We wandelen langs de Ganges In Varanashi. Mannen, vrouwen en kinderen wassen zich in de rivier die zo heilig voor hen is. Ze bidden, zingen, praten, lachen en dompelen zichzelf en elkaar onder. Met gemengde gevoelens kijk ik naar het water en naar de mensen. Zouden de mensen er werkelijk beter van worden? Zou het water hun ziel daadwerkelijk reinigen? Zouden ze het Nirwana binnengaan als hun aardse leven eindigt?
Ik weet het niet maar ik gun het ze van harte. Want hoe mooi is het als je wensen uitkomen en je dromen worden verwezenlijkt. Hoe bijzonder is het als geloof en overtuiging je een basis geeft voor je bestaan.
We kijken naar de sadhu’s die hun leven geven aan hogere, voor ons onzichtbare machten. We luisteren naar de swami’s die liefde, respect en wereldvrede prediken. We ervaren hoe met bijzondere ceremoniën de zon wordt verwelkomd aan de oevers van de Ganges. We wandel langs de crematie plaatsen.
Terwijl we naar de vlammen staren, leren we dat je na je crematie verzekerd bent van een plekje in het Nirwana. Baby’s en kinderen onder de veertien jaar worden niet gecremeerd. Zij krijgen een zeemansgraf in het midden van de Ganges. Na hun dood keren ze terug naar de aarde zodat ze alsnog kans maken op een mooi en gelukkig leven.
Er liggen veel lichamen op de bodem van de Ganges. Naast baby’s en jonge kinderen liggen er ook zwangere vrouwen, lepra patiënten, sadu’s en mensen die overleden zijn door slangenbeten. Zij worden niet gecremeerd en krijgen eveneens die tweede kans om het leven na hun dood weer op te pakken.

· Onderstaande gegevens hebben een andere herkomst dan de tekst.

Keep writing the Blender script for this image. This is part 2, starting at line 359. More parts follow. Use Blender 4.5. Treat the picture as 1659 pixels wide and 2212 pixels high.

Voor de duizenden mensen die jaarlijks naar de Ganges trekken, is het bereiken van het Nirwana het hoogste goed. Alleen in het Nirwana ben je verlost van elke vorm van menselijk lijden. Een interessant gegeven dat voor een bijzondere sfeer langs de Ganges zorgt en zeker stof tot nadenken geeft.